Bad UI of the Week: The Menu Bar
Bad UI of the Week: The Menu Bar
The location of the menu bar takes on something of a religious nature when Mac and Windows users come together. When OPENSTEP users are thrown into the mix (assuming that you can still find any), things get even more interesting.
The question of where the menu bar lives has a history as long as the GUI itself. The Xerox Alto didn’t have fixed-position menus at all. Menus were allowed to float around wherever they wanted.
This wasn’t the first appearance of a menu, however. Many text-mode applications had menus, typically at the bottom of the screen, accessed by function keys.
Mac OS and GEM were among the first to define a fixed position for the menu—at the top of the screen. This had two advantages. The first is that it was a constant space allocation. The original Mac had a 512 x 342 pixel display (tiny by modern standards), and GEM was designed to run on machines with similar capabilities. The second relates more directly to usability.

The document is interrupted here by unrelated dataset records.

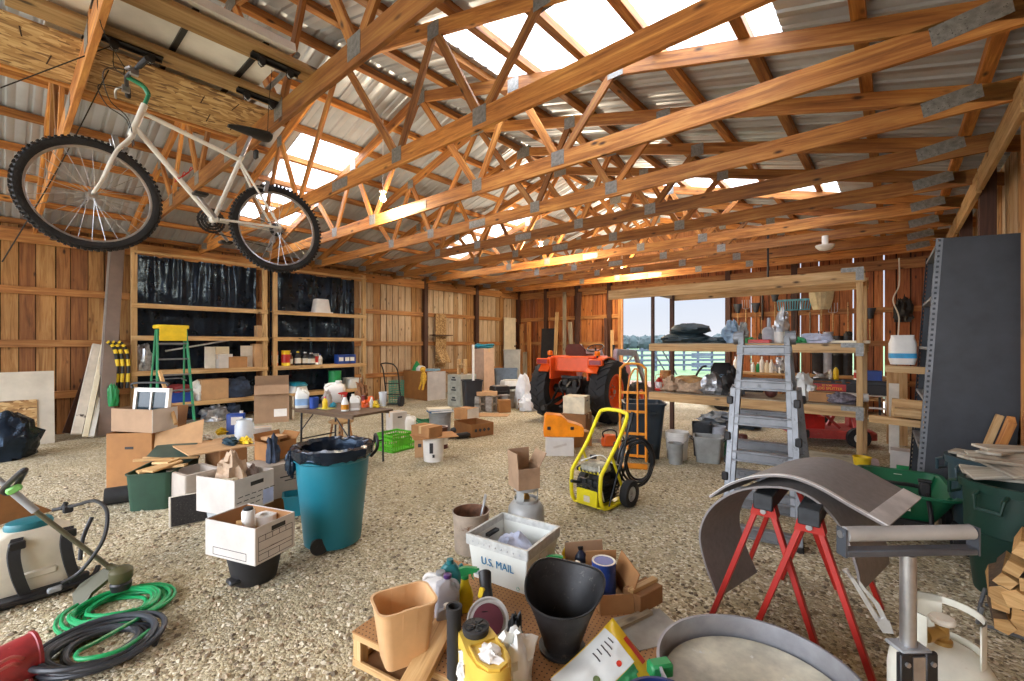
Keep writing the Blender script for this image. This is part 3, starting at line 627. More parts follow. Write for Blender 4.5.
def bottle(t, h, r, m, cap, neck=.35, sq=False, label=None, name='body', handle=False, n=18):
    f = B(); nr = r*neck
    prof = [(r*.93, 0), (r, h*.03), (r, h*.62), (r*.9, h*.7), (nr*1.2, h*.86), (nr, h*.88), (nr, h*.92)]
    if sq: f.loft([rrect(2*k, 2*k*sq, k*.35, z, 4) for k, z in prof])
    else: f.lathe(prof, n)
    if handle: f.tube([(r*.75, 0, h*.5), (r*1.02, 0, h*.6), (r*.95, 0, h*.75), (nr, 0, h*.86)], r*.16, 8, sm=4)
    O(name, f, m, t)
    f = B(); f.lathe([(nr*1.25, h*.9), (nr*1.25, h), (nr*1.1, h*1.005)], 14); O('cap', f, cap, t)
    if label:
        f = B()
        if sq: f.loft([rrect(2*r+.001, 2*r*sq+.001, r*.36, h*.15, 4), rrect(2*r+.001, 2*r*sq+.001, r*.36, h*.52, 4)])
        else: f.lathe([(r+.0006, h*.15), (r+.0006, h*.52)], n)
        O('label_band', f, label, t)
    return t
def jug(t, sx, sy, h, m, cap, label=None, lm=None, capx=.18):
    f = B(); rings = [rrect(sx*k, sy*k2, min(sx, sy)*.28*k2, z*h, 5, cx) for k, k2, z, cx in ((.94, .92, 0, 0), (1, 1, .03, 0), (1, 1, .58, 0), (.93, .95, .68, 0), (.62, .7, .8, -sx*.12), (.3, .34, .88, -sx*capx), (.27, .32, .93, -sx*capx))]
    f.loft(rings); f.tube([(sx*.40, 0, h*.60), (sx*.46, 0, h*.70), (sx*.33, 0, h*.83), (sx*.08, 0, h*.86), (-sx*.06, 0, h*.84)], min(sx, sy)*.11, 8, sm=5); O('body', f, m, t)
    f = B(); f.lathe([(sx*.16, h*.92), (sx*.165, h*.93), (sx*.165, h*.995), (sx*.15, h)], 16, (-sx*capx, 0, 0)); O('cap', f, cap, t)
    if lm:
        f = B(); f.loft([rrect(sx+.0015, sy+.0015, min(sx, sy)*.28, h*.14, 5), rrect(sx+.0015, sy+.0015, min(sx, sy)*.28, h*.46, 5)]); O('label_band', f, lm, t)
    return t
def sprayer(t, h, r, m, head, label=None):
    f = B(); f.lathe([(r*.95, 0), (r, h*.03), (r, h*.35), (r*.82, h*.5), (r*.5, h*.64), (r*.42, h*.74)], 18, sq=.72); O('body', f, m, t)
    f = B(); f.lathe([(r*.46, h*.73), (r*.46, h*.8)], 14); f.prism([(-r*.5, h*.8), (r*1.5, h*.88), (r*1.5, h*.96), (r*.2, h), (-r*.75, h*.97), (-r*.55, h*.88)], -r*.26, r*.26); f.prism([(r*.75, h*.87), (r*1.05, h*.86), (r*.9, h*.78), (r*1.1, h*.71), (r*.98, h*.7), (r*.75, h*.78)], -r*.14, r*.14); f.cyl((r*1.5, 0, h*.92), (r*1.75, 0, h*.92), r*.16); O('trigger_head', f, head, t)
    if label: f = B(); f.lathe([(r+.0008, h*.08), (r+.0008, h*.34)], 18, sq=.72+.01); O('label_band', f, label, t)
    return t
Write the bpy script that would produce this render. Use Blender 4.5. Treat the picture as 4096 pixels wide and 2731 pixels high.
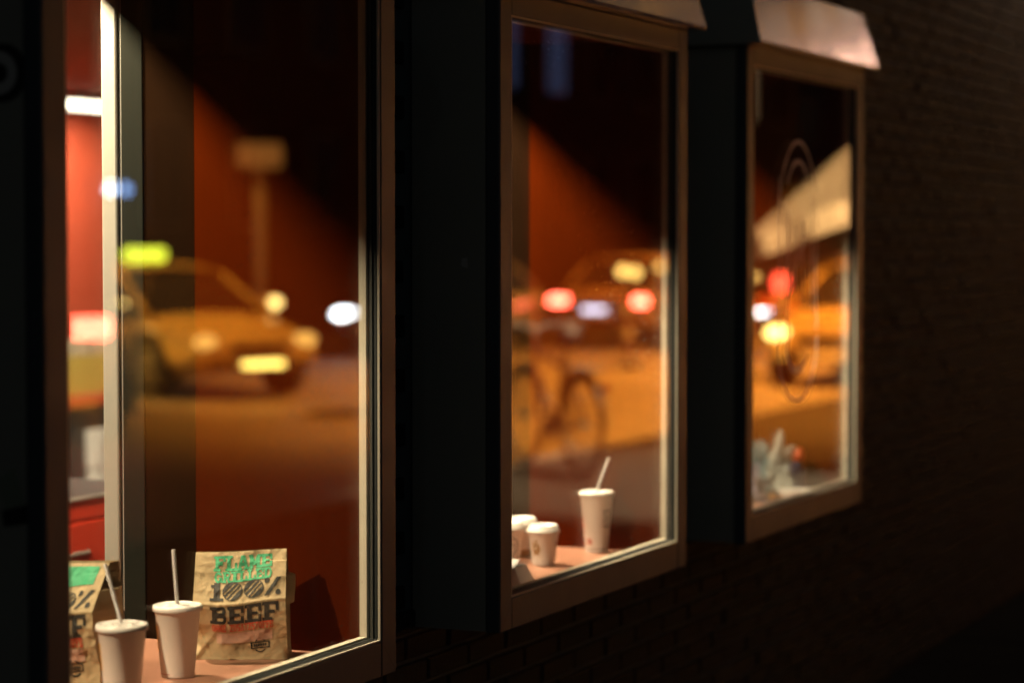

Microsoft Windows, and some UNIX desktops, went in a different direction. They, too, specified a position for the menu, but placed it relative to the window, not the screen.
In the case of the X Windowing System, this was partly a concession to network transparency and the fact that the system didn’t have a standard widget set (actually, it had several "standard" widget sets). It was possible to run X applications remotely, and placing the menu at the top of the screen would have meant that two windows would have needed to be exported, and some complex interaction would have been required by the display server.
The lack of a common widget set meant that X didn’t define how menus were created, and so a common menu bar would have required close cooperation between toolkits.
The second advantage of the single menu bar is more obvious in comparison with the per-window approach. Fitts’ Law is a well-known rule in UI design, which gives an indication of how difficult it is to hit a given target with a pointing device.
The law is usually expressed as a formula, but it basically states that the amount of time taken to hit a target is proportional to the (base-2) logarithm of the distance to the target divided by the size of the target along the line of motion.
What does that mean? The first part is obvious: It takes longer to hit a target that is farther away. The second part refers to stopping time. When you aim for a particular target, you will generally start slowing the mouse down as you approach it. If it’s very small, you might overshoot and have to come back a bit.
If you are trying to hit a single-pixel target on your screen, it takes about as long, no matter where the mouse starts; you get it close quickly and then have to move very slowly toward it or else you overshoot.
Fitts’ Law specifies a couple of empirical constants that are used for scaling. They depend on the user and pointing device, but some ballpark figures are available from various user studies. When testing UIs, I use an IBM Thinkpad with a trackpoint pointing device. When used by me, it gives very high values for these constants and so makes even small improvements immediately obvious.
How does this relate to menu position? There is a special case for objects that are arranged along the edge of the screen. There are a few possible behaviors when the mouse attempts to travel over the edge of the screen. It could wrap or bounce, for example, but most GUIs make it simply stop. This means that objects on the very edge of the screen have an effectively infinite target size along the direction of travel from anywhere other than another location on the same edge.
This is a slight simplification; if you don’t move the cursor so it is directly perpendicular to the edge of the screen, it can slide sideways. You could fudge this by making menus "catch" the mouse, so the only way of moving between them was to move off the bar and then back to it, but I don’t believe anyone does.
The result is that the top-mounted menu bar has effectively double the height of the window-mounted one, making it much easier to hit. Screen corners are even easier, but we generally only have four of them, so they can’t be used as well.
Obviously, this makes the screen-mounted menu superior, right? Well, not quite. The problem comes from the fact that screens these days are quite a bit bigger than they used to be. This means that the distance to the menu also starts to play a significant part in the calculation of the time.
If you are working in a smallish window on a big screen, then the top of the window is easier to hit than the top of the screen (unless the window is close to the top of the screen). If you run applications maximized, you get the worst of both worlds. Exactly which is better depends on how you use the system.
A couple of decades ago NeXT realized that this was a problem, and came up with a very simple solution. Its menu "bar" was a vertical column, not attached to anything. Submenus could be torn off and placed wherever the user wanted as free-floating palettes of options.
By default, the menu lived at the top-left corner of the screen. This wasn’t ideal, and so they created a shortcut. Right-clicking would make the menu appear under the cursor. This had another nice effect familiar to RiscOS users; that common menu actions became subconscious mouse gestures.
There are a number of approaches to displaying the menu bar, and none of them are ideal in all situations. The screen-attached menu doesn’t scale to large screens. The per-window menu is difficult to hit in a lot of uses. The floating menu encourages clutter, and the mouse-invoked menu is difficult for touch-screen users and provides no visual clue to its existence for others.